Work to complete:
Nothing outside the lines from the one containing "Write a Blender" down to the one containing "scene = bpy.context.scene" belongs in the copy; print that span exactly, both ends included, with pictures removed.

Records provided:
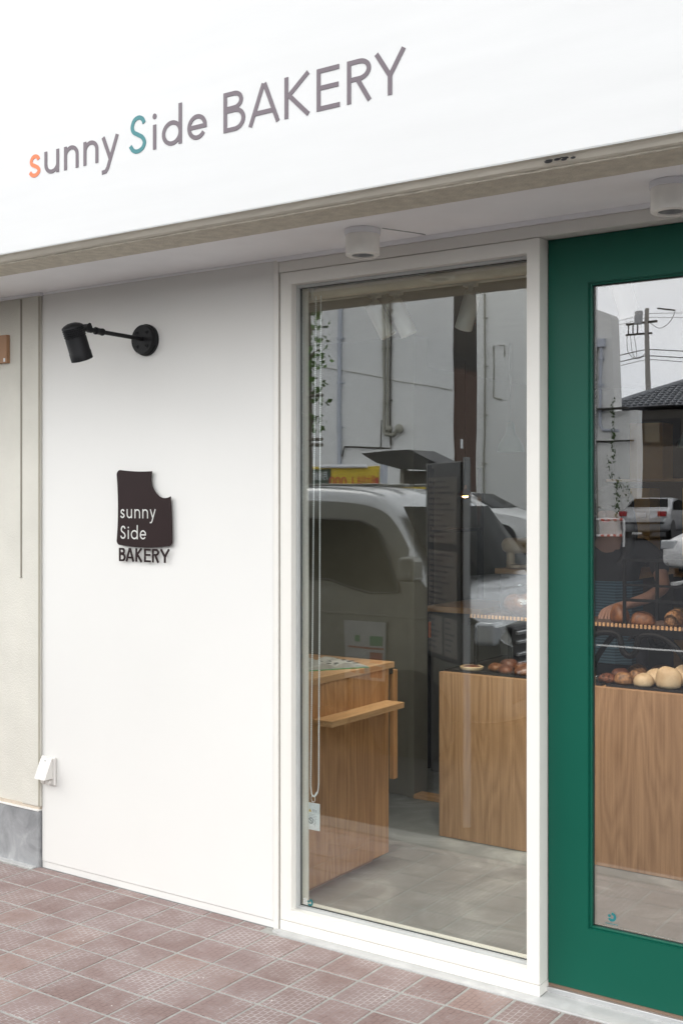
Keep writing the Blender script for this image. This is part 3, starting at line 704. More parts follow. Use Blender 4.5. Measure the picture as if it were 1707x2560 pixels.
mb = MB(); mb.tube([(-2.07, -.19, 2.4955), (-2.01, -.06, 2.4955), (-2.0, -.03, 2.4955)], .0018, 6); solo('cable', mb, M_grey, 'thin dark cable on the canopy ceiling behind the downlight over the window', 'cable')

# ------------------------------------------------------------------ inside the shop
RB = thing('roller_blind', 'rolled-up beige roller blind at the top of the window with a bead chain', 'blind', (-2.12, .13, 2.34))
mb = MB(); mb.cyl((-2.572, .135, 2.375), (-1.655, .135, 2.375), .021, n=24); part('fabric_roll', mb, M_blind, RB, smooth=True)
mb = MB(); mb.box((-2.583, .100, 2.399), (-1.65, .15, 2.410), .002); part('head_rail', mb, M_plastic, RB)
mb = MB(); mb.box((-2.583, .112, 2.350), (-2.574, .16, 2.399), .003); part('bracket', mb, M_plastic, RB)
def strand(a, b, n): return [tuple(Vector(a).lerp(Vector(b), i / n)) for i in range(n + 1)]
L1 = strand((-2.557, .112, 2.36), (-2.5815, .112, .52), 230); L2 = strand((-2.535, .112, 2.36), (-2.5445, .112, .535), 228)
mb = MB()
for q, P in enumerate((L1, L2)):
    for i, p in enumerate(P):
        if i: p = (p[0] + .0006 * math.sin(i * .05 + q), p[1], p[2])
        g = bmesh.ops.create_icosphere(mb.bm, subdivisions=1, radius=.0036)
        for v in g['verts']: v.co += Vector(p)
    mb.tube([P[0], P[-1]], .0011, 5)
bot = smoothpath([(-2.5445, .112, .535), (-2.549, .112, .505), (-2.558, .112, .488), (-2.569, .112, .482), (-2.578, .112, .493), (-2.5815, .112, .52)], 5)
mb.tube(bot, .0022, 6); mb.cyl((-2.552, .112, .499), (-2.561, .112, .487), .004, n=10)
part('bead_chain', mb, M_bead, RB)
mb = MB(); mb.tube([(-2.570 + .009 * math.cos(a), .112, .474 + .013 * math.sin(a)) for a in [i * math.pi / 8 for i in range(16)]], .0011, 6, closed=True); TAGR = part('tag_ring', mb, M_bead, RB)
mb = MB(); mb.box((-2.602, .1105, .356), (-2.539, .1125, .458), .0009, 1); TAG = part('warning_tag', mb, M_paper, RB)
mb = MB(); mb.prism([(-2.590, .4235), (-2.577, .4235), (-2.5835, .4355)], 'xz', .1100, .1104); part('warning_triangle', mb, M_yel, TAG)
textpart('tag_heading', '警告', .0115, M_greyink, TAG, (-2.5735, .1102, .4245), ext=.0001)
mb = MB()
for i, wd in enumerate((.030, .036, .034, .037, .030)): mb.box((-2.589, .1101, .414 - i * .0055), (-2.589 + wd, .1104, .4155 - i * .0055))
part('tag_text', mb, M_greyink, TAG)
mb = MB(); mb.ribbon(arc(-2.5795, .3905, .0105, .0105, 0, 342, 24), .0022, .1100, .1104, True); mb.ribbon([(-2.587, .3975), (-2.572, .3835)], .0022, .1097, .1103); mb.ribbon([(-2.563, .393), (-2.557, .385), (-2.565, .378), (-2.559, .372)], .0012, .1100, .1104)
part('no_entry_mark', mb, M_ink, TAG)

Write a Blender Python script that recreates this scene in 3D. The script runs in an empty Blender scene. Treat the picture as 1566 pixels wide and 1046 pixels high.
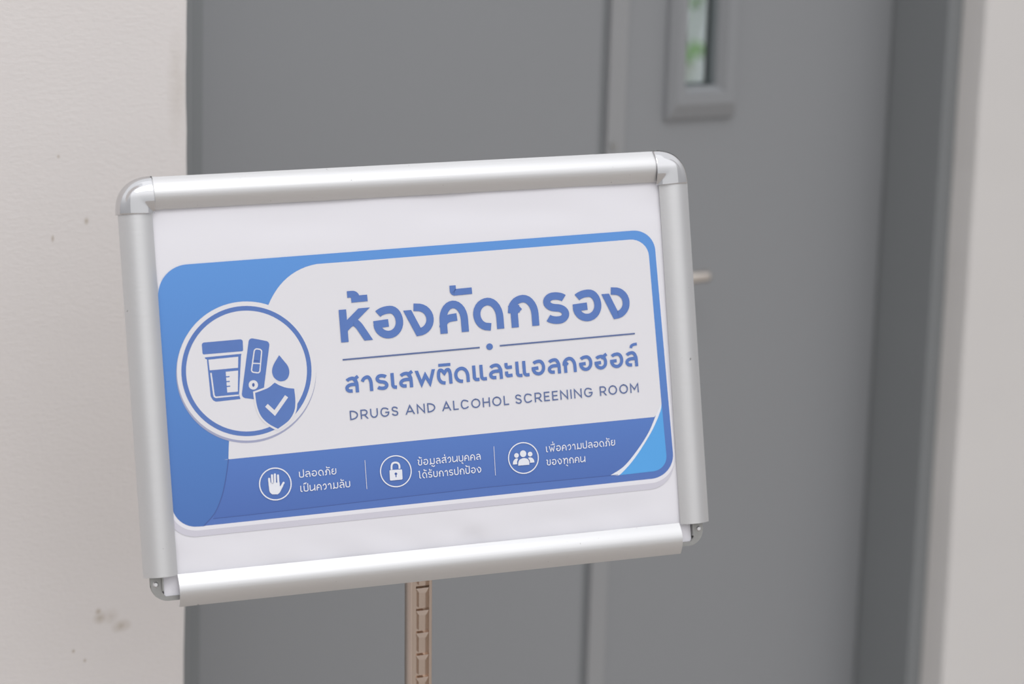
import bpy, bmesh, math, random
from mathutils import Vector, Matrix, noise
random.seed(4)
C = bpy.context.scene.collection
scene = bpy.context.scene

# ------------------------------------------------------------------ camera
cam_data = bpy.data.cameras.new('camera')
cam = bpy.data.objects.new('camera', cam_data)
C.objects.link(cam)
CAM = Vector((0, 0, 1.45))
right = Vector((0.99955, 0.00558, 0.02934))
down = Vector((0.02987, -0.18681, -0.98194))
fwd = Vector((0.0, 0.98238, -0.1869))
m = Matrix.Identity(4)
for i in range(3):
    m[i][0], m[i][1], m[i][2], m[i][3] = right[i], -down[i], -fwd[i], CAM[i]
cam.matrix_world = m
cam_data.sensor_fit = 'HORIZONTAL'
cam_data.sensor_width = 36.0
cam_data.lens = 3650 / 1566 * 36.0
cam_data.clip_start = 0.05
cam_data.dof.use_dof = True
cam_data.dof.focus_distance = 1.875
cam_data.dof.aperture_fstop = 4.0
scene.camera = cam

# ------------------------------------------------------------------ light
world = bpy.data.worlds.new('overcast_sky')
scene.world = world
world.use_nodes = True
wn, wl = world.node_tree.nodes, world.node_tree.links
wn.clear()
wo = wn.new('ShaderNodeOutputWorld')
bg = wn.new('ShaderNodeBackground')
tc = wn.new('ShaderNodeTexCoord')
sx = wn.new('ShaderNodeSeparateXYZ')
rp = wn.new('ShaderNodeValToRGB')
wl.new(tc.outputs['Generated'], sx.inputs[0])
wl.new(sx.outputs['Z'], rp.inputs[0])
e = rp.color_ramp.elements
e[0].position, e[0].color = 0.0, (0.44, 0.44, 0.45, 1)
e[1].position, e[1].color = 1.0, (1.02, 1.03, 1.06, 1)
k = e.new(0.30); k.color = (0.62, 0.62, 0.63, 1)
k = e.new(0.55); k.color = (0.98, 0.98, 1.0, 1)
wl.new(rp.outputs[0], bg.inputs[0])
bg.inputs[1].default_value = 1.0
wl.new(bg.outputs[0], wo.inputs[0])

sun = bpy.data.lights.new('hazy_sun', 'SUN')
sun.energy = 0.5
sun.angle = math.radians(95)
sun.color = (1.0, 1.0, 1.0)
so = bpy.data.objects.new('hazy_sun', sun)
C.objects.link(so)
so.location = (2, -3, 5)
so.rotation_euler = Vector((-0.42, 0.70, -0.62)).to_track_quat('-Z', 'Y').to_euler()

overhead_fill = bpy.data.lights.new('added_overhead_fill', 'AREA')  # unseen light added overhead so walls and door darken towards the floor
overhead_fill.shape = 'DISK'; overhead_fill.size = 0.9; overhead_fill.energy = 6.5; overhead_fill.color = (1.0, 0.99, 0.98)
lo = bpy.data.objects.new('added_overhead_fill', overhead_fill)
C.objects.link(lo)
lo.location = (0.1, 0.75, 2.75)
lo.rotation_euler = Vector((0.0, 0.35, -0.93)).to_track_quat('-Z', 'Y').to_euler()

scene.view_settings.view_transform = 'Standard'
scene.view_settings.look = 'None'
scene.view_settings.gamma = 1.0
scene.view_settings.use_curve_mapping = False
scene.view_settings.exposure = 0.0

# ------------------------------------------------------------------ materials
def lin(c):
    c = c / 255.0
    return c / 12.92 if c <= 0.04045 else ((c + 0.055) / 1.055) ** 2.4

def rgb(r, g, b, k=1.0):
    return (min(lin(r) * k, 1), min(lin(g) * k, 1), min(lin(b) * k, 1), 1)

def mat(name, col, rough=0.6, metal=0.0, vary=0.0, scale=30.0, bump=0.0, bscale=200.0, stretch=(1, 1, 1), spec=0.5):
    mt = bpy.data.materials.new(name)
    mt.use_nodes = True
    nt = mt.node_tree
    p = nt.nodes['Principled BSDF']
    p.inputs['Base Color'].default_value = col
    p.inputs['Roughness'].default_value = rough
    p.inputs['Metallic'].default_value = metal
    p.inputs['Specular IOR Level'].default_value = spec
    co = nt.nodes.new('ShaderNodeTexCoord')
    mp = nt.nodes.new('ShaderNodeMapping')
    mp.inputs['Scale'].default_value = stretch
    nt.links.new(co.outputs['Object'], mp.inputs[0])
    if vary > 0:
        nz = nt.nodes.new('ShaderNodeTexNoise')
        nz.inputs['Scale'].default_value = scale
        nz.inputs['Detail'].default_value = 5
        nt.links.new(mp.outputs[0], nz.inputs['Vector'])
        mx = nt.nodes.new('ShaderNodeMix')
        mx.data_type = 'RGBA'
        mx.inputs[6].default_value = tuple(c * (1 - vary) for c in col[:3]) + (1,)
        mx.inputs[7].default_value = tuple(min(c * (1 + vary), 1) for c in col[:3]) + (1,)
        nt.links.new(nz.outputs[0], mx.inputs[0])
        nt.links.new(mx.outputs[2], p.inputs['Base Color'])
    if bump > 0:
        nb = nt.nodes.new('ShaderNodeTexNoise')
        nb.inputs['Scale'].default_value = bscale
        nb.inputs['Detail'].default_value = 4
        nt.links.new(mp.outputs[0], nb.inputs['Vector'])
        bp = nt.nodes.new('ShaderNodeBump')
        bp.inputs['Strength'].default_value = bump
        bp.inputs['Distance'].default_value = 0.002
        nt.links.new(nb.outputs[0], bp.inputs['Height'])
        nt.links.new(bp.outputs[0], p.inputs['Normal'])
    return mt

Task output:
Write a Blender Python script that recreates this scene in 3D. The script runs in an empty Blender scene. Treat the picture as 1566 pixels wide and 1046 pixels high.
import bpy, bmesh, math, random
from mathutils import Vector, Matrix, noise
random.seed(4)
C = bpy.context.scene.collection
scene = bpy.context.scene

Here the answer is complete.